Remove “Rebels” from high school, Georgia NAACP says

Georgia NAACP leaders want a South Georgia high school to remove the nickname Rebels from its teams, to the dismay of many residents.

State NAACP president Francys Johnson released a statement earlier this week demanding Effingham County High School stop using the nickname Rebels because of the word’s connection with the Confederacy during the Civil War. He and supporters also want the school near Savannah to remove any other symbols that emerged during that era and are deemed by some as racially offensive.

“It’s time for the Confederate flag and the glorification of rebel culture that fought to maintain slavery and Jim Crow as an economic and social order to surrender. If we want closure on a 150-year-old chapter in American history, we must unite under the American flag as true patriots,” said Johnson, who suggested the school rename its teams “Patriots.”

Johnson said students also run the field with a large Confederate flag as the band plays Dixie.

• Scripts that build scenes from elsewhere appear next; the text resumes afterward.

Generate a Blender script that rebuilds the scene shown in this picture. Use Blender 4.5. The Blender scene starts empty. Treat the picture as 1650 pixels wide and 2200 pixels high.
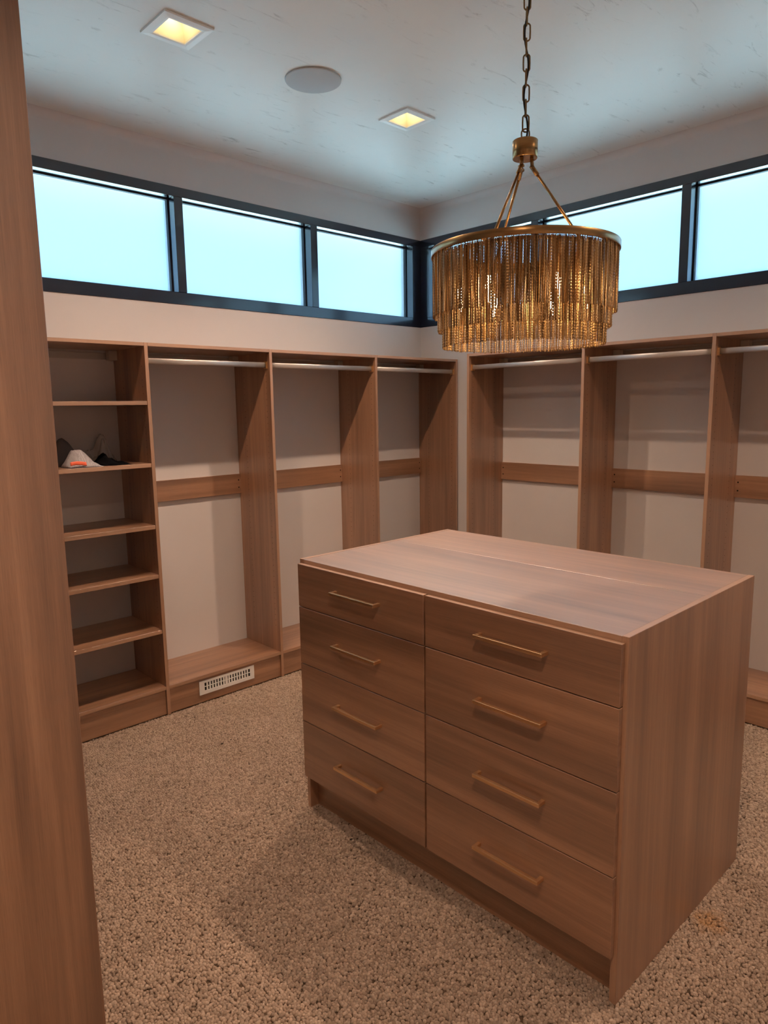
import bpy, bmesh, math, random
import numpy as np
from mathutils import Vector, Matrix, noise

random.seed(7)
rng = np.random.default_rng(11)
S = bpy.context.scene
COL = S.collection

# ------------------------------------------------------------------ camera
CAM = (-3.7718, -3.5399, 1.5309)
YAW, PITCH, ROLL = math.radians(46.3575), math.radians(-8.6011), math.radians(-0.8984)
fwd = Vector((math.cos(YAW) * math.cos(PITCH), math.sin(YAW) * math.cos(PITCH), math.sin(PITCH)))
rgt = Vector((math.sin(YAW), -math.cos(YAW), 0))
upv = rgt.cross(fwd)
r2 = rgt * math.cos(ROLL) + upv * math.sin(ROLL)
u2 = -rgt * math.sin(ROLL) + upv * math.cos(ROLL)
cd = bpy.data.cameras.new('camera')
co = bpy.data.objects.new('camera', cd)
COL.objects.link(co)
m = Matrix((r2, u2, -fwd)).transposed().to_4x4()
m.translation = CAM
co.matrix_world = m
cd.sensor_fit = 'VERTICAL'
cd.sensor_height = 24.0
cd.lens = 1491.69 / 2200 * 24.0
cd.clip_start = 0.02
S.camera = co

# ------------------------------------------------------------------ world, sun, exposure
W = bpy.data.worlds.new('sky')
S.world = W
W.use_nodes = True
bgn = W.node_tree.nodes['Background']
bgn.inputs[0].default_value = (0.29, 0.66, 1.35, 1)
bgn.inputs[1].default_value = 1.2
sd = bpy.data.lights.new('sun', 'SUN')
sd.energy = 52.0
sd.color = (0.92, 0.97, 1.0)
sd.angle = 0.02
so = bpy.data.objects.new('sun', sd)
COL.objects.link(so)
so.rotation_euler = (math.radians(25), math.radians(-25), 0)
so.location = (-2, -2, 8)

S.view_settings.view_transform = 'Standard'
S.view_settings.look = 'None'
S.view_settings.exposure = 0.0
S.view_settings.gamma = 1.0
S.view_settings.use_curve_mapping = False

DOWNLIGHT_POWER = 16.5
DOWNLIGHT_COLOR = (1.0, 0.70, 0.50)
BULB_STRENGTH = 80.0

# ------------------------------------------------------------------ materials
def mat(name):
    m = bpy.data.materials.new(name)
    m.use_nodes = True
    nt = m.node_tree
    return m, nt, nt.nodes['Principled BSDF']

def N(nt, kind, **kw):
    n = nt.nodes.new(kind)
    for k, v in kw.items():
        if k in n.inputs.keys():
            n.inputs[k].default_value = v
        else:
            setattr(n, k, v)
    return n

def L(nt, a, b):
    nt.links.new(a, b)

def ramp(nt, fac, stops):
    r = nt.nodes.new('ShaderNodeValToRGB')
    e = r.color_ramp.elements
    while len(e) < len(stops):
        e.new(0.5)
    for el, (p, c) in zip(e, stops):
        el.position = p
        el.color = (*c, 1) if len(c) == 3 else c
    L(nt, fac, r.inputs[0])
    return r.outputs[0]

def math_node(nt, op, a, b=None):
    n = nt.nodes.new('ShaderNodeMath')
    n.operation = op
    for i, v in enumerate((a, b)):
        if v is None:
            continue
        if isinstance(v, (int, float)):
            n.inputs[i].default_value = v
        else:
            L(nt, v, n.inputs[i])
    return n.outputs[0]

def mixc(nt, fac, a, b, mode='MIX'):
    n = nt.nodes.new('ShaderNodeMix')
    n.data_type = 'RGBA'
    n.blend_type = mode
    for sock, v in ((n.inputs[0], fac), (n.inputs[6], a), (n.inputs[7], b)):
        if isinstance(v, (int, float)):
            sock.default_value = v
        elif isinstance(v, tuple):
            sock.default_value = (*v, 1)
        else:
            L(nt, v, sock)
    return n.outputs[2]

def make_wood(name, dark, mid, light, rough=0.36, coat_ior=2.0):
    m, nt, b = mat(name)
    uv = N(nt, 'ShaderNodeUVMap')
    def stretched(sx, sy, scale, detail, rgh=0.5, dist=0.0):
        mp = N(nt, 'ShaderNodeMapping')
        mp.inputs['Scale'].default_value = (sx, sy, 1)
        L(nt, uv.outputs[0], mp.inputs[0])
        n = N(nt, 'ShaderNodeTexNoise', Scale=scale, Detail=detail, Roughness=rgh, Distortion=dist)
        L(nt, mp.outputs[0], n.inputs[0])
        return n.outputs[0]
    bands = stretched(0.45, 7.5, 1.0, 3.0, 0.55, 0.6)
    mid_s = stretched(1.2, 45.0, 1.0, 4.0, 0.6, 0.3)
    fine = stretched(6.0, 420.0, 1.0, 3.0, 0.65)
    pores = stretched(24.0, 900.0, 1.0, 1.0, 0.5)
    f1 = math_node(nt, 'MULTIPLY', bands, 0.52)
    f2 = math_node(nt, 'MULTIPLY', mid_s, 0.28)
    f3 = math_node(nt, 'MULTIPLY', fine, 0.20)
    f = math_node(nt, 'ADD', math_node(nt, 'ADD', f1, f2), f3)
    c = ramp(nt, f, [(0.385, dark), (0.50, mid), (0.615, light)])
    pm = ramp(nt, pores, [(0.30, (0.78, 0.76, 0.74)), (0.44, (1, 1, 1))])
    c = mixc(nt, 0.8, c, pm, 'MULTIPLY')
    oi = N(nt, 'ShaderNodeObjectInfo')
    hv = N(nt, 'ShaderNodeHueSaturation')
    v = math_node(nt, 'ADD', math_node(nt, 'MULTIPLY', oi.outputs['Random'], 0.10), 0.95)
    L(nt, v, hv.inputs['Value'])
    L(nt, c, hv.inputs['Color'])
    L(nt, hv.outputs[0], b.inputs['Base Color'])
    rr = math_node(nt, 'ADD', math_node(nt, 'MULTIPLY', fine, 0.16), rough - 0.08)
    L(nt, rr, b.inputs['Roughness'])
    b.inputs['Specular IOR Level'].default_value = 0.6
    b.inputs['Coat Weight'].default_value = 1.0
    b.inputs['Coat Roughness'].default_value = 0.42
    b.inputs['Coat IOR'].default_value = coat_ior
    bp = N(nt, 'ShaderNodeBump', Strength=0.05, Distance=0.002)
    L(nt, fine, bp.inputs['Height'])
    L(nt, bp.outputs[0], b.inputs['Normal'])
    return m

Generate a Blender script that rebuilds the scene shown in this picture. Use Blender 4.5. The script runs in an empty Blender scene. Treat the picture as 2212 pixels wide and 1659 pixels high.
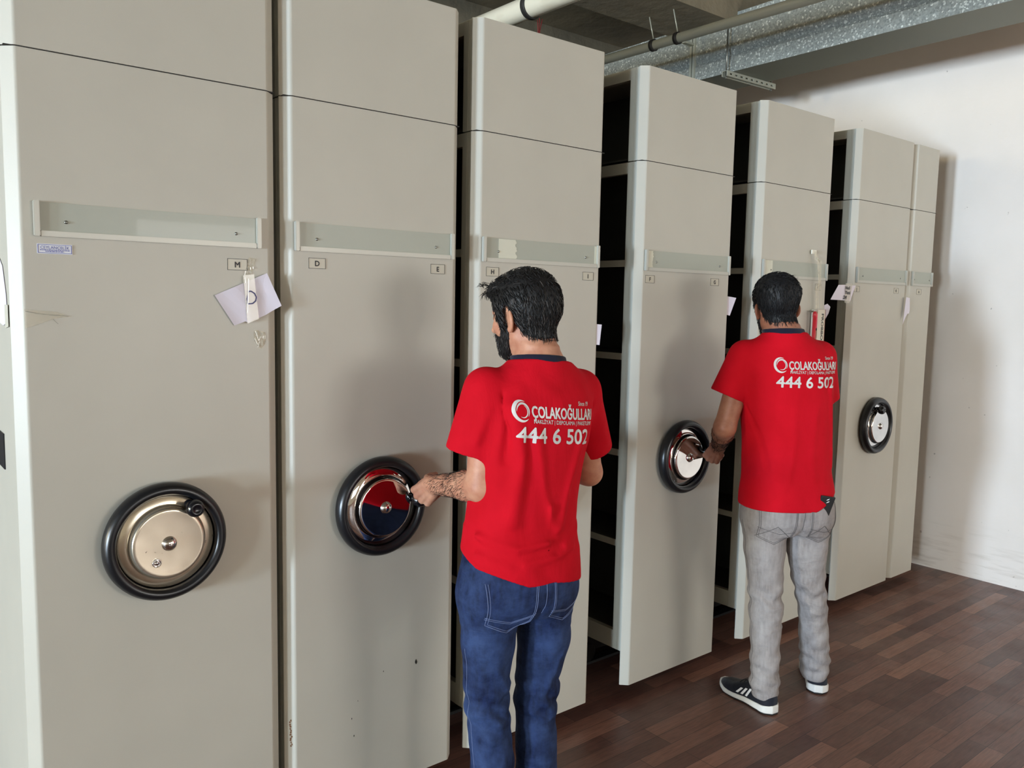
import bpy, bmesh, math, random
import numpy as np
from mathutils import Vector, Matrix
from mathutils.bvhtree import BVHTree

random.seed(7)
np.random.seed(7)
SC = bpy.context.scene
COL = SC.collection
PI = math.pi

# ------------------------------------------------------------------ camera
CAM_POS = Vector((0.0, -2.1774, 1.6063))
yaw, pit, rol = math.radians(39.3072), math.radians(5.7445), math.radians(1.1096)
fwd = Vector((math.sin(yaw)*math.cos(pit), math.cos(yaw)*math.cos(pit), -math.sin(pit)))
rt0 = Vector((math.cos(yaw), -math.sin(yaw), 0))
up0 = rt0.cross(fwd)
rt = rt0*math.cos(rol) + up0*math.sin(rol)
up = up0*math.cos(rol) - rt0*math.sin(rol)
cam_d = bpy.data.cameras.new('camera')
cam = bpy.data.objects.new('camera', cam_d)
COL.objects.link(cam)
cam.matrix_world = Matrix(((rt.x, up.x, -fwd.x, CAM_POS.x), (rt.y, up.y, -fwd.y, CAM_POS.y),
                           (rt.z, up.z, -fwd.z, CAM_POS.z), (0, 0, 0, 1)))
cam_d.sensor_width = 36.0
cam_d.lens = 1784.26/2212*36
cam_d.clip_start = 0.05
SC.camera = cam

# ------------------------------------------------------------------ view, world
SC.view_settings.view_transform = 'Standard'
SC.view_settings.look = 'None'
SC.view_settings.gamma = 1.0
SC.view_settings.use_curve_mapping = False
SC.view_settings.exposure = 0.0
SC.cycles.max_bounces = 8
SC.cycles.diffuse_bounces = 5
SC.cycles.sample_clamp_indirect = 6.0
SC.cycles.caustics_reflective = False
SC.cycles.caustics_refractive = False

world = bpy.data.worlds.new('sky')
SC.world = world
world.use_nodes = True
wn = world.node_tree
wn.nodes.clear()
wo = wn.nodes.new('ShaderNodeOutputWorld')
wb = wn.nodes.new('ShaderNodeBackground')
tc = wn.nodes.new('ShaderNodeTexCoord')
sx = wn.nodes.new('ShaderNodeSeparateXYZ')
cr = wn.nodes.new('ShaderNodeValToRGB')
cr.color_ramp.elements[0].position = 0.47
cr.color_ramp.elements[0].color = (0.55, 0.50, 0.42, 1)
cr.color_ramp.elements[1].position = 0.53
cr.color_ramp.elements[1].color = (0.72, 0.84, 1.0, 1)
mr = wn.nodes.new('ShaderNodeMapRange')
mr.inputs['From Min'].default_value = -1
mr.inputs['From Max'].default_value = 1
wn.links.new(tc.outputs['Generated'], sx.inputs[0])
wn.links.new(sx.outputs['Z'], mr.inputs['Value'])
wn.links.new(mr.outputs[0], cr.inputs[0])
wn.links.new(cr.outputs[0], wb.inputs[0])
wb.inputs['Strength'].default_value = 3.0
wn.links.new(wb.outputs[0], wo.inputs[0])

def area(name, loc, size, power, color, aim):
    """area lamp filling one window opening, for daylight and for added fill"""
    d = bpy.data.lights.new(name, 'AREA')
    d.shape = 'RECTANGLE'
    d.size, d.size_y = size
    d.energy = power
    d.color = color
    o = bpy.data.objects.new(name, d)
    COL.objects.link(o)
    o.location = loc
    o.rotation_euler = Vector(aim).to_track_quat('-Z', 'Z').to_euler()
    return o
# left-hand windows (x = -16): a low one, an added low fill and the high one behind the shelving
area('daylight_low_window', (-15.93, -3.0, 0.95), (2.6, 1.3), 3000, (0.62, 0.80, 1.0), (1, 0, 0))
area('added_side_fill', (-15.93, -6.1, 1.10), (2.4, 1.6), 1400, (0.78, 0.91, 1.0), (1, 0, 0))  # added source: softens the wheel shadows and lifts the fronts
area('daylight_high_window', (-15.93, 2.0, 3.00), (3.0, 0.60), 1050, (1.0, 0.87, 0.56), (1, 0, 0))
# made-up windows behind the photographer, added as fill for the cabinet fronts (y = -8)
area('added_rear_fill_a', (0.6, -7.93, 1.70), (2.0, 1.5), 34, (1.0, 0.97, 0.93), (0, 1, 0))
area('added_rear_fill_b', (3.7, -7.93, 1.70), (2.0, 1.5), 135, (1.0, 0.97, 0.93), (0, 1, 0))

# ------------------------------------------------------------------ helpers
def srgb(r, g, b):
    def f(c):
        c /= 255.0
        return c/12.92 if c <= 0.04045 else ((c+0.055)/1.055)**2.4
    return (f(r), f(g), f(b), 1.0)

def obj(name, me, mat=None, parent=None):
    if isinstance(me, bmesh.types.BMesh):
        bm, me = me, bpy.data.meshes.new(name)
        bm.to_mesh(me)
        bm.free()
    o = bpy.data.objects.new(name, me)
    COL.objects.link(o)
    if mat is not None:
        for m in (mat if isinstance(mat, (list, tuple)) else [mat]):
            me.materials.append(m)
    if parent is not None:
        o.parent = parent
    return o

def empty(name, loc, rz=0.0):
    o = bpy.data.objects.new(name, None)
    COL.objects.link(o)
    o.location = loc
    o.rotation_euler = (0, 0, rz)
    o.empty_display_size = 0.1
    return o

def tag(o, label=None, cat=None, group=None, kind=None):
    if label: o['label'] = label
    if cat: o['category'] = cat
    if group: o['group'] = group
    if kind: o['kind'] = kind
    return o

def box(bm, x0, x1, y0, y1, z0, z1, mi=0):
    v = [bm.verts.new(p) for p in ((x0,y0,z0),(x1,y0,z0),(x1,y1,z0),(x0,y1,z0),(x0,y0,z1),(x1,y0,z1),(x1,y1,z1),(x0,y1,z1))]
    for f in ((0,3,2,1),(4,5,6,7),(0,1,5,4),(1,2,6,5),(2,3,7,6),(3,0,4,7)):
        bm.faces.new([v[i] for i in f]).material_index = mi

def boxes(*bs, bevel=0.0):
    bm = bmesh.new()
    for b in bs:
        box(bm, *b)
    if bevel:
        bmesh.ops.bevel(bm, geom=bm.edges[:], offset=bevel, segments=2, affect='EDGES', profile=0.6)
    return bm

def prism(bm, pts, axis, a0, a1, mi=0):
    """pts: 2-D outline; extruded along axis from a0 to a1"""
    def mk(p, a):
        if axis == 'z': return (p[0], p[1], a)
        if axis == 'y': return (p[0], a, p[1])
        return (a, p[0], p[1])
    A = [bm.verts.new(mk(p, a0)) for p in pts]
    B = [bm.verts.new(mk(p, a1)) for p in pts]
    n = len(pts)
    fs = [bm.faces.new(A), bm.faces.new(B[::-1])]
    for i in range(n):
        fs.append(bm.faces.new((A[i], B[i], B[(i+1) % n], A[(i+1) % n])))
    for f in fs: f.material_index = mi
    bmesh.ops.recalc_face_normals(bm, faces=fs)

def lathe(bm, prof, n=96, mi=0, axis='y'):
    """prof: list of (radius, height); turned about an axis through the origin"""
    rings = []
    for r, h in prof:
        ring = []
        if r < 1e-6:
            p = (0, h, 0) if axis == 'y' else (0, 0, h)
            ring = [bm.verts.new(p)]*n
        else:
            for i in range(n):
                a = 2*PI*i/n
                c, s = r*math.cos(a), r*math.sin(a)
                ring.append(bm.verts.new((c, h, s) if axis == 'y' else (c, s, h)))
        rings.append(ring)
    fs = []
    for A, B in zip(rings, rings[1:]):
        for i in range(n):
            j = (i+1) % n
            vs = []
            for v in (A[i], A[j], B[j], B[i]):
                if v not in vs: vs.append(v)
            if len(vs) > 2:
                f = bm.faces.new(vs); f.material_index = mi; f.smooth = True; fs.append(f)
    bmesh.ops.recalc_face_normals(bm, faces=fs)

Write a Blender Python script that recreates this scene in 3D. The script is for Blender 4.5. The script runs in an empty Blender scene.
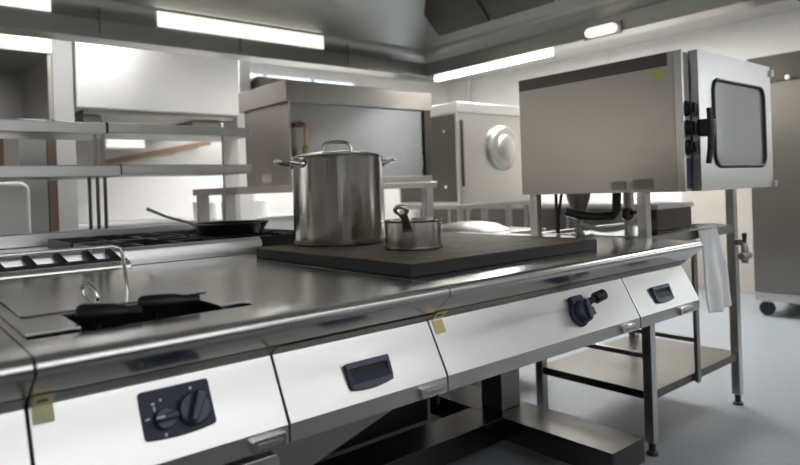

Some area residents say the nickname, flag and other symbols reflect pride in their Southern heritage and should not be considered racist. A petition on Change.org to keep the nickname has more than 7,000 supporters.

Both sides debated the matter at a school board meeting Tuesday. Board members said they will consider the arguments and make a decision later, according to news reports.

Civil rights leaders and others have pushed for removing symbols of the Confederacy from government properties and schools after Dylann Roof, 21, was charged with the murders of nine African-Americans attending a Bible study at their Charleston, S.C., church in June. Several images of Roof holding a Confederate flag emerged after the shootings.